CM Dhami Meets NITI Aayog Team, Flags Floating Population Gap
Synopsis
Key Takeaways
The Chief Minister's Office of Uttarakhand announced on Wednesday, 8 July 2026 that Chief Minister Pushkar Singh Dhami met a delegation from NITI Aayog, led by member Prof. (Dr.) M. Srinivas, at the Chief Minister's Residence in Dehradun for wide-ranging discussions on the state's holistic and sustainable development.
Context
The meeting centred on crafting policy that reflects Uttarakhand's distinct geographic and demographic realities. CM Dhami stressed the need for 'effective and far-sighted policy-making' aligned with the state's mountain terrain, demographic challenges, and development potential. He acknowledged that NITI Aayog has consistently extended positive support to the state's development agenda and expressed confidence that this partnership would continue.
A central argument raised by the Chief Minister was the inadequacy of planning frameworks that account only for the state's permanent population. He noted that फ्लोटिंग पॉपुलेशन (floating population) — pilgrims and tourists — must be factored into resource allocation, given that seven to eight times more people visit Uttarakhand annually than its resident population.
Policy Backdrop
NITI Aayog, constituted in 2015 to replace the Planning Commission, functions as India's apex policy think tank and promotes cooperative federalism by tailoring national frameworks to state-level realities. Its engagement with hill states like Uttarakhand has historically covered sustainable tourism, water management, nutrition, and skill development.

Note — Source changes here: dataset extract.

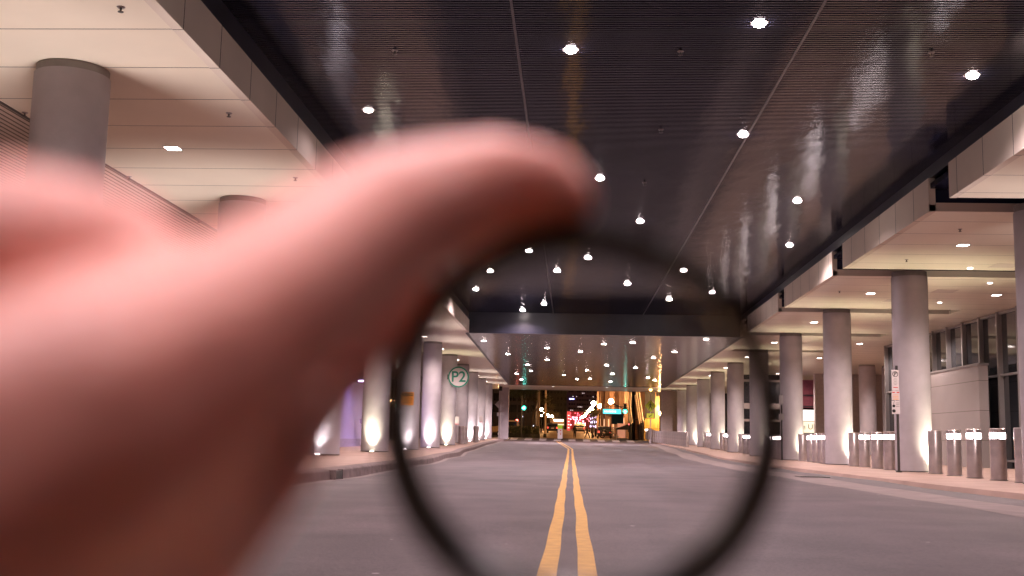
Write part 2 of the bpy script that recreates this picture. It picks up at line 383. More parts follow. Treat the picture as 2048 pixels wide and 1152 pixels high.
for a, c in slots:
    P('slot_lining', lambda b: (box2(b, rx(a)+.05, 12.38, a-.05, c+.05, 5.50, 5.6), box2(b, rx(a)+.13, 12.38, c+.03, c+.06, ZS+.165, 5.49), box2(b, rx(a)+.13, 12.38, a-.05, a-.02, ZS+.13, 5.49)), M['ribs'])
P('soffit', lambda b: box2(b, 12.402, 21.5, -30, 91.49, ZS, ZS+.12), M['soffit'])
P('soffit', lambda b: box2(b, 12.402, 21.5, 91.5, 99.5, ZS, ZS+.12), M['soffit'])
P('upper_fascia', lambda b: prism(b, [(rx(-30)+.03, -30), (rx(-30)+.13, -30), (rx(YE)+.13, YE-.01), (rx(YE)+.03, YE-.01)], 5.702, 6.1, 'Z'), M['navy'])

# ------------------------------------------------------------------ columns
def make_column(zb):
    t = empty('column', (0, 0, 0))
    h = ZS-zb
    def sh(b): lathe(b, [(.441, 0), (.441, h-.10)], 56)
    one('shaft', sh, M['column'], t, True)
    one('collar', lambda b: lathe(b, [(.425, h-.10), (.425, h+.03)], 56), M['collar'], t, True)
    one('base_joint', lambda b: lathe(b, [(.452, 0), (.452, .02), (.441, .024)], 56), M['steel_dark'], t, True)
    return t
def uplight(x, y, z, m, lc, label, pw, d, wide=95):
    t = empty('ground_uplight', (x, y, z), label, 'uplight', 'uplights at the foot of the columns')
    one('rim', lambda b: lathe_closed(b, [(.10, 0), (.10, .012), (.078, .016)], 24), M['rim'], t, True)
    one('lens', lambda b: lathe_closed(b, [(.066, .0165), (.045, .026)], 20), m, t, True)
    spot('uplight_beam', (0, 0, .08), pw*.95, lc, wide, .8, d, t, .26)
    return t
WHT, YEL = (1, .88, .88), (1, .93, .66)
for k in range(11):
    y = 13.08+7.696*k; x = -6.1-.0085*(y-13.1); zb = gz(y)+.2
    x -= (.05, .08, .05, 0)[min(k, 3)]; y -= (.12, .3, .1, 0)[min(k, 3)]
    c = make_column(zb); c.location = (x, y, zb)
    tag(c, f'{ORD[k]} round concrete column along the left pavement, counted from the camera', 'column', 'concrete columns on the left pavement')
    if k in (7,): continue
    m, lc = (M['up_y'], YEL) if k in (3, 6) else (M['up_w'], WHT)
    uplight(x+.02, y-.62, zb+.001, m, lc, f'round ground uplight in front of the {ORD[k]} column on the left pavement', 800, (0.0, .10, 1))
for k in range(10):
    y = RCOL[0]+8.243*k; x = 8.44+.0117*(y-20.4); zb = gz(y)+.1
    c = make_column(zb); c.location = (x, y, zb)
    tag(c, f'{ORD[k]} round concrete column along the right pavement, counted from the camera', 'column', 'concrete columns on the right pavement')
    uplight(x+.40, y-.45, zb+.001, M['up_y'] if k % 2 else M['up_w'], YEL if k else WHT, f'round ground uplight at the right foot of the {ORD[k]} column on the right pavement', 800, (-.09, .09, 1))
for i, (x, y) in enumerate([(16.0, 61.7), (17.4, 62.3)]):
    c = make_column(gz(y)+.1); c.location = (x, y, gz(y)+.1)
    tag(c, ['pale round column deeper in on the right, standing alone before the pale wall', 'half hidden round column deeper in on the right, just left of the parking sign'][i], 'column', 'columns deeper in on the right')

# ------------------------------------------------------------------ ceiling downlights
NEAR = [[2.29, 13.61], [-0.07, 14.59], [-3.34, 17.43], [5.6, 15.6], [2.87, 18.75], [0.52, 22.07], [4.82, 24.01], [1.59, 26.48], [5.71, 29.53], [-1.23, 30.91], [0.43, 31.99], [-0.49, 34.58], [3.38, 34.14], [1.83, 37.28], [-3.42, 39.21], [4.87, 39.13], [3.56, 41.25], [-1.1, 43.19], [-2.03, 45.5]]
HID = [[-2.4, 22.5], [-2.9, 28.3], [-2.6, 34.8], [-1.9, 9.6], [3.1, 8.4], [0.4, 5.0], [-1.5, .3], [.5, -.4], [-.5, 1.4]]  # those around the camera are unseen, added to light hand and near road
FARL = [[-3.98, 50.32], [-3.31, 57.98], [-1.18, 53.81], [-1.35, 61.78], [-2.61, 66.11], [-2.61, 72.34], [-3.69, 75.57], [-3.69, 82.94], [-0.51, 76.28], [0.43, 55.71], [0.97, 70.53], [0.41, 81.14], [1.32, 80.25], [1.45, 50.97], [2.02, 65.4], [2.68, 73.93], [2.9, 83.73], [2.7, 49.81], [3.81, 67.03], [4.28, 58.79], [5.26, 77.44], [5.96, 80.62], [4.99, 54.72], [5.69, 47.8]]
def downlight(x, y, z, r, m, pw, label, group, wide=150, dp=.011):
    t = empty('ceiling_downlight', (x, y, z), label, 'downlight', group)
    def rim(b):
        rg = lathe(b, [(r*1.0, -.004), (r*1.35, -.004), (r*1.35, .0), (r*1.0, .02)], 24)
    one('rim', rim, M['rim'], t, True)
    one('lens', lambda b: lathe_closed(b, [(r, -.002), (r*.8, -.7*dp), (r*.35, -dp)], 20), m, t, True)
    spot('downlight_beam', (0, 0, -.09), pw, LAMP_TINT, wide, .5, (0, 0, -1), t, .08)
    return t
lanes = {}
allnear = sorted([(y, x, False) for x, y in NEAR]+[(y, x, True) for x, y in HID])
for y, x, hid in allnear:
    s = 'left' if x < -.79 else ('right' if x > 2.95 else 'middle')
    n = lanes.get(s, 0)
    if y > 12: lanes[s] = n+1
    lab = f'{ORD[n]} round downlight from the camera in the {s} strip of the near ribbed ceiling' if y > 12 else f'added unseen downlight in the ribbed ceiling above the camera, {dict([(9.6, "farthest left of three"), (8.4, "farthest right of three"), (5.0, "middle one")]).get(y, {0.3: "overhead to the left", -.4: "overhead to the right", 1.4: "overhead just ahead"}.get(y))}'
    pw = 40 if (x, y) == (-3.34, 17.43) else 220 if x > 4.8 else 460
    if y < 2: downlight(x, y, ZC, .062, M['lamp'], 800 if y == 1.4 else 400, lab, 'downlights in the near ribbed ceiling', 66)  # overhead lamps added out of view to light the hand from above
    else: downlight(x, y, ZC, .085 if y < 30 else .10, M['lamp_dim'] if pw == 40 else M['lamp'], pw*.95, lab, 'downlights in the near ribbed ceiling', 150, .05)
n2 = {'left': 0, 'right': 0}
for x, y in sorted(FARL, key=lambda q: q[1]):
    s = 'left' if x < 1.2 else 'right'
    downlight(x, y, ZS-.013, .105+.0006*(y-45), M['lamp'], 260, f'{ORD[n2[s]]} round downlight from the near edge in the {s} half of the far ribbed panel', 'downlights in the far ribbed panel')
    n2[s] += 1
def squarelight(x, y, z, label, pw=190, s=.105, m=None, grp='square downlights in the pale soffits', lit=True):
    t = empty('soffit_downlight', (x, y, z), label, 'downlight', grp)
    def fr(b):
        for a, c in ((-1, 0), (1, 0)): box(b, (a*s*1.08, 0, -.004), (s*.16, s*2.32, .012))
        for c in (-1, 1): box(b, (0, c*s*1.08, -.004), (s*1.999, s*.16, .012))
    one('frame', fr, M['rim'], t)
    one('lens', lambda b: box(b, (0, 0, -.006), (s*1.96, s*1.96, .008)), m or M['lamp_big'], t)
    if lit: spot('downlight_beam', (0, 0, -.07), pw, (1, .79, .74), 155, .5, (0, 0, -1), t, .1)
for k, (x, y) in enumerate([(-6.24, 16.68), (-6.42, 24.5), (-6.44, 32.4), (-6.46, 40.4), (-6.47, 48.78), (-6.5, 55.6), (-6.5, 63.3), (-6.6, 71), (-6.6, 78.7), (-6.6, 86.4)]):
    squarelight(x, y, ZS, f'{ORD[k]} small square downlight from the camera in the left pale soffit', 680)
squarelight(-6.2, 8.7, ZS, 'square downlight in the left pale soffit above and beside the camera', 700)
RSO = [(8.44, 24.42), (8.58, 32.52), (8.67, 40.5), (8.76, 48.89), (8.9, 57.44), (9.0, 66), (9.1, 74), (9.2, 82)]
for k, (x, y) in enumerate(RSO):
    squarelight(x, y, ZS, f'{ORD[k]} square downlight from the camera in the row over the right columns', 700)
squarelight(8.4, 16.2, ZS, 'square downlight of the right soffit just outside the top right corner', 700)
for k, (x, y) in enumerate([(12.0, 24.4), (12.11, 32.46), (12.3, 40.6), (12.38, 48.84), (12.51, 57.34), (12.82, 70.7)]):
    squarelight(x, y, ZS, f'{ORD[k]} square downlight from the camera in the row nearer the right glass wall', 580)
squarelight(15.84, 57.14, ZS, 'square downlight just above the lone pale column deeper in on the right', 580)
for (x, y, lab) in [(9.69, 27.60, 'small dim round light at the edge of the dark slot beside the second right column'), (11.07, 30.1, 'tiny dim light in the right soffit ahead of the nearer glass bays'), (11.13, 34.37, 'tiny dim light in the right soffit beyond the second column, left of a square light')]:
    t = empty('soffit_light', (x, y, ZS), lab, 'small light', 'tiny lights in the right soffit')
    one('lens', lambda b: lathe_closed(b, [(.07, -.001), (.05, -.02)], 16), M['lamp_dim'], t, True)
for (u, v, lab) in [(1062, 770, 'leftmost'), (1106, 769, 'second from left of the'), (1106.5, 773, 'third from left of the'), (1175, 771, 'centre'), (1214, 775, 'second from right of the'), (1278, 774, 'rightmost')]:
    p = at(u, v, z=ZS); p.y = min(p.y, 98.6)
    downlight(p.x, p.y, ZS, .09, M['lamp_dim'], 900, f'{lab} small downlight in the pale strip at the far canopy edge', 'small downlights at the far canopy edge')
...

Uttarakhand's seasonal population surge — driven by pilgrimage circuits such as the Char Dham Yatra — places disproportionate pressure on health services, drinking water, sanitation, and transport infrastructure. The Chief Minister's push to incorporate floating-population data into planning is a long-standing demand of mountain states that has gained renewed urgency with record pilgrim footfalls in recent years.
Stakeholders and Impact
CM Dhami identified women's empowerment and child development as foundational pillars of the state's development journey. He called for coordinated action plans to eliminate child malnutrition and effectively address anaemia among women, with emphasis on ground-level implementation rather than policy on paper alone.
On the economic front, the Chief Minister proposed that NITI Aayog facilitate regular seminars and consultations with subject experts across sectors including agriculture, horticulture, tourism, water resources, biodiversity, and skill development. He argued that such structured dialogue would help generate practical, innovation-driven policies suited to the state's needs, while also boosting local employment and sustainable livelihoods.
Water conservation emerged as another priority, with Dhami calling for effective, long-term plans for rainwater harvesting — a critical need given Uttarakhand's dependence on glacial and monsoon water sources and the increasing stress from both climate variability and population pressure.
What's Next
The meeting's outcomes point toward a structured follow-up mechanism: regular expert seminars co-organised with NITI Aayog across key sectors, and a concerted effort to embed floating-population metrics into state planning and resource distribution frameworks. Senior officials present at the meeting included Chief Secretary Anand Bardhan, Principal Secretary R. Meenakshi Sundaram, Additional Secretary Narendra Bhandari, Dr. Sandeep Tiwari, SETU ACEO Manoj Pant, NITI Aayog Adviser and Programme Director Dr. Sonia Pant, Deputy Secretary Deepak Kumar, and NITI Aayog Special Officer Dr. Shobit Kumar.
How quickly the state can translate these discussions into revised planning norms — particularly around floating-population data integration — will determine whether this engagement produces structural change or remains aspirational.